Mehdi Abdul agrees. "I used to vote left, but I realised that I want to be equal, not live on handouts. If I have a job, then I can be your equal, even if I don't have blue eyes or blond hair and my name is Mehdi."

Appeal for patriotism

In the overflowing mosques of Marseille, too small to hold all those who want to take part in Friday afternoon prayers, imams such as Abderrahmane Ghoul have been calling on believers to make sure they vote.

He has emphasised that in order to play a real part in French society, the ballot box is the best way, rather than taking to the barricades.

Segolene Royal campaigning in Marseille
Segolene Royal includes national pride in her message
Nearby, in the Zenith community hall, Socialist candidate Segolene Royal is doing her best to persuade the people of Marseille to reverse their traditional support for the right in presidential elections.

At the end of her rally, she encourages a lusty rendering of the Marseillaise French national anthem, reassuring the hall packed with Socialist voters that there is nothing "nationalistic" about singing it.

"This is our anthem," she told them, "and it is about the struggle we all face together."

Then she went on to shock much of the left by suggesting that every French family should keep a tricolour at home, to bring out on national days of celebration and show their pride in the nation.

It may have shocked the intellectuals of the Left Bank in Paris, but Ms Royal's working-class supporters in the hall cheered and shouted their support - black and white alike. The theme of national identity, and creating a more united country, has gone down well with this audience.

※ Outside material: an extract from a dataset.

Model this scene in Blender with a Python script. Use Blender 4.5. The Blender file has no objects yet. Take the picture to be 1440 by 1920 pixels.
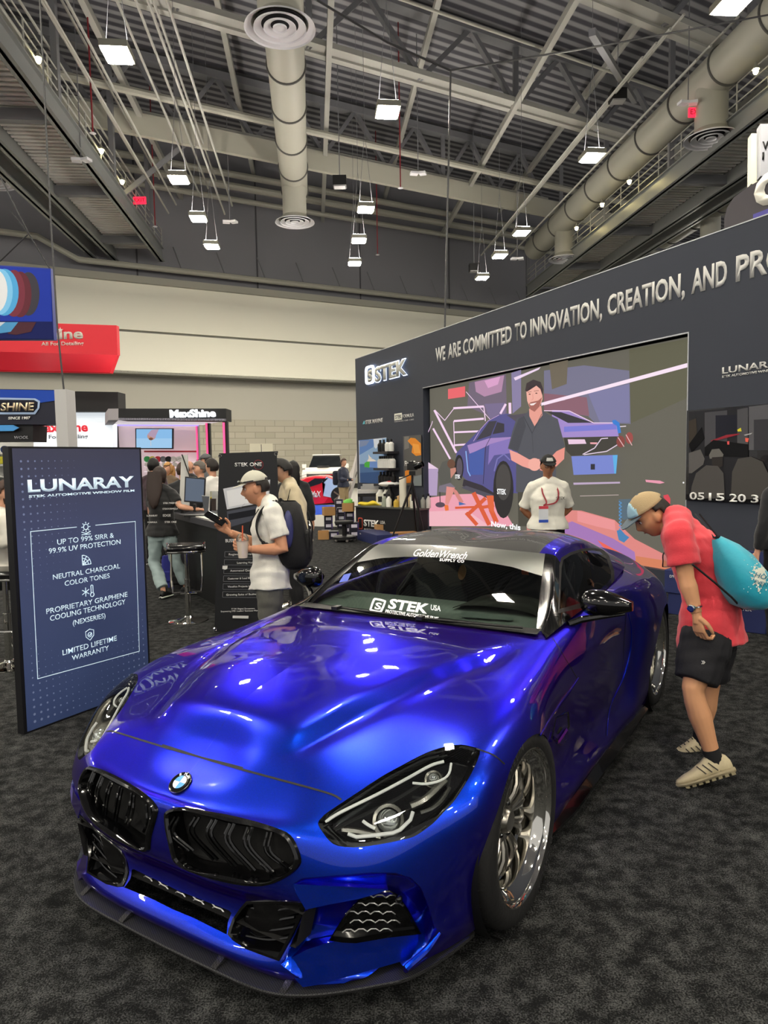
import bpy, bmesh, math, random
import numpy as np
from mathutils import Vector, Matrix
from mathutils.bvhtree import BVHTree
R_ = math.radians
random.seed(7)
SC = bpy.context.scene
COL = SC.collection

# ---------------------------------------------------------------- camera
FPX = 1330.0; CH = 1.65; PITCH = math.atan(98/FPX); ROLL = 0.0166
FW = np.array([0, math.cos(PITCH), -math.sin(PITCH)]); UPV = np.array([0, math.sin(PITCH), math.cos(PITCH)])
RT = np.array([1.0, 0, 0]); CAM = np.array([0, 0, CH])
_c, _s = math.cos(ROLL), math.sin(ROLL)
def ray(px, py):
    a = px-720; b = py-960
    return FW + RT*(_c*a-_s*b)/FPX - UPV*(_s*a+_c*b)/FPX
def proj(p):
    q = np.asarray(p, float)-CAM; dd = q@FW; x = FPX*(q@RT)/dd; y = -FPX*(q@UPV)/dd
    return 720+_c*x+_s*y, 960-_s*x+_c*y
def on_floor(px, py, z=0.0):
    r = ray(px, py); return Vector(CAM + r*(z-CH)/r[2])
def at_y(px, py, Y):
    r = ray(px, py); return Vector(CAM + r*Y/r[1])
cd = bpy.data.cameras.new('camera'); cam = bpy.data.objects.new('camera', cd); COL.objects.link(cam)
cd.sensor_fit = 'VERTICAL'; cd.sensor_height = 24; cd.lens = 24*FPX/1920; cd.clip_end = 300; cd.clip_start = 0.05
xa = _c*RT - _s*UPV           # image right direction in the world
ya = -(-_s*RT - _c*UPV)       # image up direction in the world
M = Matrix(((xa[0], ya[0], -FW[0], 0), (xa[1], ya[1], -FW[1], 0), (xa[2], ya[2], -FW[2], CH), (0, 0, 0, 1)))
cam.matrix_world = M
SC.camera = cam

# ---------------------------------------------------------------- world, exposure
SC.view_settings.view_transform = 'Standard'; SC.view_settings.look = 'None'
SC.view_settings.gamma = 1; SC.view_settings.use_curve_mapping = False
SC.view_settings.exposure = 1.15
w_ = bpy.data.worlds.new('hall_light'); SC.world = w_; w_.use_nodes = True
w_.node_tree.nodes['Background'].inputs[0].default_value = (1.0, 0.97, 0.92, 1)
w_.node_tree.nodes['Background'].inputs[1].default_value = 0.25

# ---------------------------------------------------------------- helpers
def srgb(h):
    if isinstance(h, str):
        h = h.lstrip('#'); v = [int(h[i:i+2], 16)/255 for i in (0, 2, 4)]
    else: v = h
    return tuple((c/12.92 if c <= .04045 else ((c+.055)/1.055)**2.4) for c in v)
MATS = {}
def mat(name, col='#808080', rough=.5, metal=0, coat=0, emit=None, es=0, alpha=1, trans=0, spec=.5, sheen=0, noise=None, bump=None, ior=1.45):
    if name in MATS: return MATS[name]
    m = bpy.data.materials.new(name); m.use_nodes = True; nt = m.node_tree; b = nt.nodes['Principled BSDF']
    c = srgb(col)+(1,)
    b.inputs['Base Color'].default_value = c; b.inputs['Roughness'].default_value = rough
    b.inputs['Metallic'].default_value = metal; b.inputs['Coat Weight'].default_value = coat
    b.inputs['Coat Roughness'].default_value = .02; b.inputs['Alpha'].default_value = alpha
    b.inputs['Transmission Weight'].default_value = trans; b.inputs['Specular IOR Level'].default_value = spec
    b.inputs['IOR'].default_value = ior; b.inputs['Sheen Weight'].default_value = sheen
    if emit is not None:
        b.inputs['Emission Color'].default_value = srgb(emit)+(1,); b.inputs['Emission Strength'].default_value = es
    if noise:   # (scale, colour2, detail)
        tc = nt.nodes.new('ShaderNodeTexCoord'); n = nt.nodes.new('ShaderNodeTexNoise'); n.inputs['Scale'].default_value = noise[0]
        n.inputs['Detail'].default_value = noise[2] if len(noise) > 2 else 4
        r = nt.nodes.new('ShaderNodeValToRGB'); r.color_ramp.elements[0].color = c; r.color_ramp.elements[1].color = srgb(noise[1])+(1,)
        r.color_ramp.elements[0].position = .35; r.color_ramp.elements[1].position = .65
        nt.links.new(tc.outputs['Object'], n.inputs['Vector']); nt.links.new(n.outputs['Fac'], r.inputs['Fac']); nt.links.new(r.outputs['Color'], b.inputs['Base Color'])
    if bump:    # (scale, strength)
        tc = nt.nodes.new('ShaderNodeTexCoord'); n = nt.nodes.new('ShaderNodeTexNoise'); n.inputs['Scale'].default_value = bump[0]; n.inputs['Detail'].default_value = 5
        bp = nt.nodes.new('ShaderNodeBump'); bp.inputs['Strength'].default_value = bump[1]; bp.inputs['Distance'].default_value = .01
        nt.links.new(tc.outputs['Object'], n.inputs['Vector']); nt.links.new(n.outputs['Fac'], bp.inputs['Height']); nt.links.new(bp.outputs['Normal'], b.inputs['Normal'])
    MATS[name] = m; return m
def link(name, me, m=None, parent=None, smooth=False):
    o = bpy.data.objects.new(name, me); COL.objects.link(o)
    if m is not None:
        for mm in (m if isinstance(m, (list, tuple)) else [m]): me.materials.append(mm)
    if smooth:
        for p in me.polygons: p.use_smooth = True
    if parent: o.parent = parent
    return o
def fin(name, bm, m=None, parent=None, smooth=False, bevel=0, angle=35, recalc=True):
    if recalc: bmesh.ops.recalc_face_normals(bm, faces=bm.faces)
    me = bpy.data.meshes.new(name); bm.to_mesh(me); bm.free()
    o = link(name, me, m, parent, smooth)
    if smooth and angle:
        try: me.set_sharp_from_angle(angle=R_(angle))
        except Exception: pass
    if bevel:
        md = o.modifiers.new('b', 'BEVEL'); md.width = bevel; md.segments = 2; md.limit_method = 'ANGLE'
    return o
def tag(o, label=None, cat=None, group=None, kind=None):
    if label: o['label'] = label
    if cat: o['category'] = cat
    if group: o['group'] = group
    if kind: o['kind'] = kind
    return o
def thing(name, label, cat, loc=(0, 0, 0), rz=0, group=None):
    o = bpy.data.objects.new(name, None); COL.objects.link(o); o.location = loc; o.rotation_euler = (0, 0, rz)
    o.empty_display_size = .1
    return tag(o, label, cat, group)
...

"I like what she says," Souad told me after the rally. "She wants a more just society, one in which we're all equal, whether from north or south or whatever colour we are. I have had enough of ghettoes and prisons for our community. I want a France without racism, and she can help create that."

With well over 10% of its population from ethnic minorities or with parents born abroad, Marseille remains France's most ethnically-mixed city.

To the surprise of many, the city's suburbs remained peaceful during the riots of 2005. Rumour has it that local gangs warned youths not to resort to violence, so that the police did not peer too closely into their dealings on the housing estates.

Whatever the reason, the problems that so many French cities face are magnified here, in a city with a 14% unemployment rate, high crime rates and a culture of casual, sudden violence.

Nora Remadnia-Preziosi sets out to canvas in the northern suburbs with a large bodyguard in tow, just in case, as she seeks to spread the word that Mr Sarkozy is the man who will provide the youngsters here with jobs - at least, for those who want to work.

Youngsters in hoodies and big black boots sit smoking on a graffitied wall. To my surprise, they take her campaign leaflets and look interested, perhaps because one of the bodyguards has just whispered to them, not quite out of earshot, "Say one word out of place and you're finished!"

But just as likely, they too are hoping that France's next president, whoever it may be, will help unite this fractured and fractious nation, and steer it towards calmer waters.